*What is expected*
Write out, word for word, only the data from its first line to the line containing "0.003), .45, .0)".

*Raw data*

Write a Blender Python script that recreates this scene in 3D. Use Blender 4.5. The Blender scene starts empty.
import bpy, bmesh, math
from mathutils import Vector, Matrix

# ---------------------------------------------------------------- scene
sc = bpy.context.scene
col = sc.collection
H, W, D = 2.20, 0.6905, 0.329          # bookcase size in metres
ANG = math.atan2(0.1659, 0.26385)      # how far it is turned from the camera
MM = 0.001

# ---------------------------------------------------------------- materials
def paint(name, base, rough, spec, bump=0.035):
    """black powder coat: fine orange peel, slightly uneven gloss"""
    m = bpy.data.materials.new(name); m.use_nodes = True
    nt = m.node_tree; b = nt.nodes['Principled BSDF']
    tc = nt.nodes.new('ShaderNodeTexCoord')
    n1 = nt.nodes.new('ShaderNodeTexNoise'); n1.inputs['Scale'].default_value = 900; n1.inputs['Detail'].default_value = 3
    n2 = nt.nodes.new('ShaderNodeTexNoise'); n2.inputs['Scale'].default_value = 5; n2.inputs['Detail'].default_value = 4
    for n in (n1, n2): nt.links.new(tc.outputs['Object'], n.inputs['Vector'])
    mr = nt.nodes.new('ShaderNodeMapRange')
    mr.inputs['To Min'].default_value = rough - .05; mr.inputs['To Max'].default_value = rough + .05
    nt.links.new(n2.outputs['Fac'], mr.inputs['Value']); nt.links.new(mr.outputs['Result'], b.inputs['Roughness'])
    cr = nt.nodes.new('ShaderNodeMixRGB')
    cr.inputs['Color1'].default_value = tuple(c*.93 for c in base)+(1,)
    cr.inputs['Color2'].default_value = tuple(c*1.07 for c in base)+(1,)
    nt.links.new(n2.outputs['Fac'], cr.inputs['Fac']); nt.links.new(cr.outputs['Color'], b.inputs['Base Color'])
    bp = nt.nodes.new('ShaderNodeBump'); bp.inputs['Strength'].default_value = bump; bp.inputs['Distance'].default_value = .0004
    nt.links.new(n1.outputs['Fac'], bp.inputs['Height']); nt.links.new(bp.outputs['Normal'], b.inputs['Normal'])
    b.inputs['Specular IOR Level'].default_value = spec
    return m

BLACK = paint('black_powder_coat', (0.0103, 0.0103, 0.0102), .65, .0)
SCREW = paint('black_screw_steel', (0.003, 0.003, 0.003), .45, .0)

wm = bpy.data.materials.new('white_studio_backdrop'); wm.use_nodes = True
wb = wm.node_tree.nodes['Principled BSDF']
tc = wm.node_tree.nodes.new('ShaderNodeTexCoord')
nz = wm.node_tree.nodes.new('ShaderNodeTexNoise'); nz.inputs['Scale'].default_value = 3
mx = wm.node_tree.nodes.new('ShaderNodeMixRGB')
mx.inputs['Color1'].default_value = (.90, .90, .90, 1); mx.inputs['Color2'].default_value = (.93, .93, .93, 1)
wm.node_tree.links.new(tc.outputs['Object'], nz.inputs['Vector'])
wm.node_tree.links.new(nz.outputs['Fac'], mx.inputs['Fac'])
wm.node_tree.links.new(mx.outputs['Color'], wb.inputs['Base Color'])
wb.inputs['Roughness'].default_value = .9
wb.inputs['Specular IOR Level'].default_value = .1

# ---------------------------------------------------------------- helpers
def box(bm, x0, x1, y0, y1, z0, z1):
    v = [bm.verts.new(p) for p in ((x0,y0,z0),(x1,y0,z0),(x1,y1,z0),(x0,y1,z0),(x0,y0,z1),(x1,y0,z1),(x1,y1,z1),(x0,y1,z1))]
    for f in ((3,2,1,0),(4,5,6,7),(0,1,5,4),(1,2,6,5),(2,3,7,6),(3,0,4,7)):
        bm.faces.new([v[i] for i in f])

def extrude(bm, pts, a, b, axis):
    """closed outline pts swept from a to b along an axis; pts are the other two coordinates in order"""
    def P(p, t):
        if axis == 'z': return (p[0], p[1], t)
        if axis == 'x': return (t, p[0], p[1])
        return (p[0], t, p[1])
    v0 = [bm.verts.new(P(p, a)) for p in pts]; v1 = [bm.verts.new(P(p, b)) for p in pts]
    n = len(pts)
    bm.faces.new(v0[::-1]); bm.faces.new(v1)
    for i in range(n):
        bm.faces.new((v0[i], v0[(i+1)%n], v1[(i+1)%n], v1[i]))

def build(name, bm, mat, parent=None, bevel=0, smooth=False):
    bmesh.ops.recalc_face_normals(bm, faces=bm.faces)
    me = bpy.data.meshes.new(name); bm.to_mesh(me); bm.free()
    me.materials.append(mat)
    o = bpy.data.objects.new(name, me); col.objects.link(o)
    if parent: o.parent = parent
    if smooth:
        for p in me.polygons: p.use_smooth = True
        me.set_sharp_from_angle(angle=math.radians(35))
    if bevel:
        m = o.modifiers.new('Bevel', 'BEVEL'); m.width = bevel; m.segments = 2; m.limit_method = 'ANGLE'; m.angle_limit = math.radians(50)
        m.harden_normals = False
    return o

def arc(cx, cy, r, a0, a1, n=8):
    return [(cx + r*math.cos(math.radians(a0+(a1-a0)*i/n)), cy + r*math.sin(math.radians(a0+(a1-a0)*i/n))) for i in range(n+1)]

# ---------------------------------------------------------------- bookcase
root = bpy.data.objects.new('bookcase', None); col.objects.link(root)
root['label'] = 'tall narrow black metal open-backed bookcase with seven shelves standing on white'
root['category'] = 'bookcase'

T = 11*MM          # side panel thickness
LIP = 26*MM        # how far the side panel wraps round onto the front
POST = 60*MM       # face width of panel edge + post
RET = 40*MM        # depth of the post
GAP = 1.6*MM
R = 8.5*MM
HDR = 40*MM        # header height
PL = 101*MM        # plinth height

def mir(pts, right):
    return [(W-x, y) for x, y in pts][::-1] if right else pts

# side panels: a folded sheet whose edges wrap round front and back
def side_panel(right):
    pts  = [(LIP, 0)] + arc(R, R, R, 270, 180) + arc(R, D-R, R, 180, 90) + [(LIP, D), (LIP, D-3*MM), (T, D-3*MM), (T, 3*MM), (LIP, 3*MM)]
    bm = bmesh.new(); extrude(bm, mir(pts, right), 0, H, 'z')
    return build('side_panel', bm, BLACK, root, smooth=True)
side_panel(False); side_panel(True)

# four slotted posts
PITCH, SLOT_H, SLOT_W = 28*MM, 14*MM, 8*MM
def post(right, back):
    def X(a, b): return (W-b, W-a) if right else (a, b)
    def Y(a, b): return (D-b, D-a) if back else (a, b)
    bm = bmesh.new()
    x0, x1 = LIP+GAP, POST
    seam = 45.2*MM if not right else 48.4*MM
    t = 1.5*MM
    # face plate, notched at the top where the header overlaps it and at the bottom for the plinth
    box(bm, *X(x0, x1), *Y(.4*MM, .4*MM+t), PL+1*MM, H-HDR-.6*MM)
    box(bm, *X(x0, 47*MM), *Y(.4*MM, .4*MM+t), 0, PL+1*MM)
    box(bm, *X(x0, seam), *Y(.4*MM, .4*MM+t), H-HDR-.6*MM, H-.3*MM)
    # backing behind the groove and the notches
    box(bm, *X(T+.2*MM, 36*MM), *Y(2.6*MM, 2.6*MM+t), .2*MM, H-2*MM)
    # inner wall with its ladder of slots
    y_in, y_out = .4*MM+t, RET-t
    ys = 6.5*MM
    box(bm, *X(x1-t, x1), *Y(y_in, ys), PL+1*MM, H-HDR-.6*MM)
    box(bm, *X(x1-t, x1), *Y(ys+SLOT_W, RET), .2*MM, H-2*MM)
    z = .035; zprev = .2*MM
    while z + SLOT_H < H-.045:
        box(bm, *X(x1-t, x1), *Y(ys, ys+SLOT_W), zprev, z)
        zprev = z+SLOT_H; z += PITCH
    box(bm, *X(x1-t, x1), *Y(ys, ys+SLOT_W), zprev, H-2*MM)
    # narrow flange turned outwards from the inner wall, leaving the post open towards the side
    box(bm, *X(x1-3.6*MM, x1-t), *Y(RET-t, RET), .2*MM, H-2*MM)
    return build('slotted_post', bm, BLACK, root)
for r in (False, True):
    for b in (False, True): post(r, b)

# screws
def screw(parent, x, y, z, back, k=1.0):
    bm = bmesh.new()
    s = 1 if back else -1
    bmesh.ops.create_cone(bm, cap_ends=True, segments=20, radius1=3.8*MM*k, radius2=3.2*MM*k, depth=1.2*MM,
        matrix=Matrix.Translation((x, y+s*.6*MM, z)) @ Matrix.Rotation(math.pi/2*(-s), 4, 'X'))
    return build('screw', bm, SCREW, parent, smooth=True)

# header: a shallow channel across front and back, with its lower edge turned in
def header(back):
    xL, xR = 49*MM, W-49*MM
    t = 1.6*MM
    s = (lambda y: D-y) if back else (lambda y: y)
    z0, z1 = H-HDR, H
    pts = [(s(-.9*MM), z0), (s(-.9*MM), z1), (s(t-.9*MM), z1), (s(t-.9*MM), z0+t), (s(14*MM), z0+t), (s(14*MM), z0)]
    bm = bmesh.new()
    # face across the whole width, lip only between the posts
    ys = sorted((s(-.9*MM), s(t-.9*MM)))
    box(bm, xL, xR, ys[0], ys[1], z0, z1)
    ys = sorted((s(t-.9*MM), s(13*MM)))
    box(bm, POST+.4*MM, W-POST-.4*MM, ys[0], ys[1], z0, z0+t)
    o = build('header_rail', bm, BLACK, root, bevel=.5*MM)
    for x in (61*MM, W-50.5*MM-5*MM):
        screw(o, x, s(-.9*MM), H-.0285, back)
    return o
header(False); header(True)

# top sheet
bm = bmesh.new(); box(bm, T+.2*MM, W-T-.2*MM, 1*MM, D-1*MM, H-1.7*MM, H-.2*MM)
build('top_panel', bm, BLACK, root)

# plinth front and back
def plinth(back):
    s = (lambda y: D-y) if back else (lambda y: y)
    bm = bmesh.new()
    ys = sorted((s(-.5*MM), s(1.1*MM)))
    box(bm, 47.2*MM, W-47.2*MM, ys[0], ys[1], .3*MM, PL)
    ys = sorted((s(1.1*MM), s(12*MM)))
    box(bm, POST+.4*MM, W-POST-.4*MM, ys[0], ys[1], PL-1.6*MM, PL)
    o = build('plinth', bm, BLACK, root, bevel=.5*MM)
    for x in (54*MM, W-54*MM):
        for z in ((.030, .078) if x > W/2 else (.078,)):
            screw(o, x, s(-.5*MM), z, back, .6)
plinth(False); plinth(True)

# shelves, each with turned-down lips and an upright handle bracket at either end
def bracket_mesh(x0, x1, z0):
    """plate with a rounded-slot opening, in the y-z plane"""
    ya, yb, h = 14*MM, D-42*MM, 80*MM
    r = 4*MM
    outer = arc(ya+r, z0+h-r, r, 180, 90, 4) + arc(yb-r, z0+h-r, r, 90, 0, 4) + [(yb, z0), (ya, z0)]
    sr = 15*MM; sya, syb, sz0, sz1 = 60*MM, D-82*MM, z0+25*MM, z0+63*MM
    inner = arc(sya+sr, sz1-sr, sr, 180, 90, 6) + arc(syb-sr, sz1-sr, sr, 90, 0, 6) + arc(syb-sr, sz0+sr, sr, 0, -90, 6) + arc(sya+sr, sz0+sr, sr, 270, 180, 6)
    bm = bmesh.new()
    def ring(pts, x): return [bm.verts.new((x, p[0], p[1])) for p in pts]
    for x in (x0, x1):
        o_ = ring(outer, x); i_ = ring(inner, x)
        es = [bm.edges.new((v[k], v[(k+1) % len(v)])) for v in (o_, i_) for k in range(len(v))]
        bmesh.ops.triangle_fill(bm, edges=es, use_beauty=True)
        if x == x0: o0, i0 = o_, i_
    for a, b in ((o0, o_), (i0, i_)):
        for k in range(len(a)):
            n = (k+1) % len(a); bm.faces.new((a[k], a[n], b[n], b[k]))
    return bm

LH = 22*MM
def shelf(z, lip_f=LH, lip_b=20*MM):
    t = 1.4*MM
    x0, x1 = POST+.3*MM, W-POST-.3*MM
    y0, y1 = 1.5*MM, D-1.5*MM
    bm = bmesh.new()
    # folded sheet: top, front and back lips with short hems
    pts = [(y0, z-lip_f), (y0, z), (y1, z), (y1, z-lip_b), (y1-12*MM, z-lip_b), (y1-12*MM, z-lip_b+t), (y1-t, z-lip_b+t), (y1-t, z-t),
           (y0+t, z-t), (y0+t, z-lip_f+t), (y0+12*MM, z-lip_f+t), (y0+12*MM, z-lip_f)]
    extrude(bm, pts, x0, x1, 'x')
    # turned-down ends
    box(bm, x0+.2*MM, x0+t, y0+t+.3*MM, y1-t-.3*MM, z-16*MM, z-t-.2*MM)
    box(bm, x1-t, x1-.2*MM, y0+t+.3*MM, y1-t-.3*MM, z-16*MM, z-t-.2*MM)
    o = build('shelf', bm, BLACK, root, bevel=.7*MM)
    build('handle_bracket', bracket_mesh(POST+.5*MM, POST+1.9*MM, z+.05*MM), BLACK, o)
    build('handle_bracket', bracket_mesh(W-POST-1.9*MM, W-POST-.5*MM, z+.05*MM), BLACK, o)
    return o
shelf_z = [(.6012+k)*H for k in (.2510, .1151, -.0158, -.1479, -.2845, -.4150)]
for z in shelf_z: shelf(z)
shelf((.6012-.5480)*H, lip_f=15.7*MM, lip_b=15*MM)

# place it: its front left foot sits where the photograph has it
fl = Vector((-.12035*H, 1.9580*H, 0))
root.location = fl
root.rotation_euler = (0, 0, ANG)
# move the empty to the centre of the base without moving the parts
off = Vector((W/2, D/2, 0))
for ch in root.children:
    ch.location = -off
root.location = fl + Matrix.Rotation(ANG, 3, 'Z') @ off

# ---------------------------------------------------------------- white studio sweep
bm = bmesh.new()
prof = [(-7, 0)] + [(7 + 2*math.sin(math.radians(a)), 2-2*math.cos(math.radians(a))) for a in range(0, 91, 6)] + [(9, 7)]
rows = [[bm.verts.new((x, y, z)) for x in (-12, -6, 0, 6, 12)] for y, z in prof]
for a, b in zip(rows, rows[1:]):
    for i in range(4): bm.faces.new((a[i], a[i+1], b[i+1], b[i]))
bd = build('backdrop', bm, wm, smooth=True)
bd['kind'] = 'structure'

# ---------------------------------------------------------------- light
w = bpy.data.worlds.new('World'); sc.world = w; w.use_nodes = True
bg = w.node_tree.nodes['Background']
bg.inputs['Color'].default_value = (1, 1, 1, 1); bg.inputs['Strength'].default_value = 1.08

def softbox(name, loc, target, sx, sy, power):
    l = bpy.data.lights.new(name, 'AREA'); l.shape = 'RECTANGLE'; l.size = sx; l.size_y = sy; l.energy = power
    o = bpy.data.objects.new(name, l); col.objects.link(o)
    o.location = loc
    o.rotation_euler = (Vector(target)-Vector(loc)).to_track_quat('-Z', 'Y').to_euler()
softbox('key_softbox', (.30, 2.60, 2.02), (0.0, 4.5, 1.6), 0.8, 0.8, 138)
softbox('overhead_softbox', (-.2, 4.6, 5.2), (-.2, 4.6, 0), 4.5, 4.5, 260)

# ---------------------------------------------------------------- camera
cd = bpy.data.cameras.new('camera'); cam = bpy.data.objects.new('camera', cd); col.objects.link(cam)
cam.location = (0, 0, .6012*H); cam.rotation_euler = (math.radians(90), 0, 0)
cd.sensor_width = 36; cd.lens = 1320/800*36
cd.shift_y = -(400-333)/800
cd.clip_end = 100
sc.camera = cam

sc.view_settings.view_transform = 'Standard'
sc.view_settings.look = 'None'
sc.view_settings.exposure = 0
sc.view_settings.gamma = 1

*Problem solution*
Write a Blender Python script that recreates this scene in 3D. Use Blender 4.5. The Blender scene starts empty.
import bpy, bmesh, math
from mathutils import Vector, Matrix

# ---------------------------------------------------------------- scene
sc = bpy.context.scene
col = sc.collection
H, W, D = 2.20, 0.6905, 0.329          # bookcase size in metres
ANG = math.atan2(0.1659, 0.26385)      # how far it is turned from the camera
MM = 0.001

# ---------------------------------------------------------------- materials
def paint(name, base, rough, spec, bump=0.035):
    """black powder coat: fine orange peel, slightly uneven gloss"""
    m = bpy.data.materials.new(name); m.use_nodes = True
    nt = m.node_tree; b = nt.nodes['Principled BSDF']
    tc = nt.nodes.new('ShaderNodeTexCoord')
    n1 = nt.nodes.new('ShaderNodeTexNoise'); n1.inputs['Scale'].default_value = 900; n1.inputs['Detail'].default_value = 3
    n2 = nt.nodes.new('ShaderNodeTexNoise'); n2.inputs['Scale'].default_value = 5; n2.inputs['Detail'].default_value = 4
    for n in (n1, n2): nt.links.new(tc.outputs['Object'], n.inputs['Vector'])
    mr = nt.nodes.new('ShaderNodeMapRange')
    mr.inputs['To Min'].default_value = rough - .05; mr.inputs['To Max'].default_value = rough + .05
    nt.links.new(n2.outputs['Fac'], mr.inputs['Value']); nt.links.new(mr.outputs['Result'], b.inputs['Roughness'])
    cr = nt.nodes.new('ShaderNodeMixRGB')
    cr.inputs['Color1'].default_value = tuple(c*.93 for c in base)+(1,)
    cr.inputs['Color2'].default_value = tuple(c*1.07 for c in base)+(1,)
    nt.links.new(n2.outputs['Fac'], cr.inputs['Fac']); nt.links.new(cr.outputs['Color'], b.inputs['Base Color'])
    bp = nt.nodes.new('ShaderNodeBump'); bp.inputs['Strength'].default_value = bump; bp.inputs['Distance'].default_value = .0004
    nt.links.new(n1.outputs['Fac'], bp.inputs['Height']); nt.links.new(bp.outputs['Normal'], b.inputs['Normal'])
    b.inputs['Specular IOR Level'].default_value = spec
    return m

BLACK = paint('black_powder_coat', (0.0103, 0.0103, 0.0102), .65, .0)
SCREW = paint('black_screw_steel', (0.003, 0.003, 0.003), .45, .0)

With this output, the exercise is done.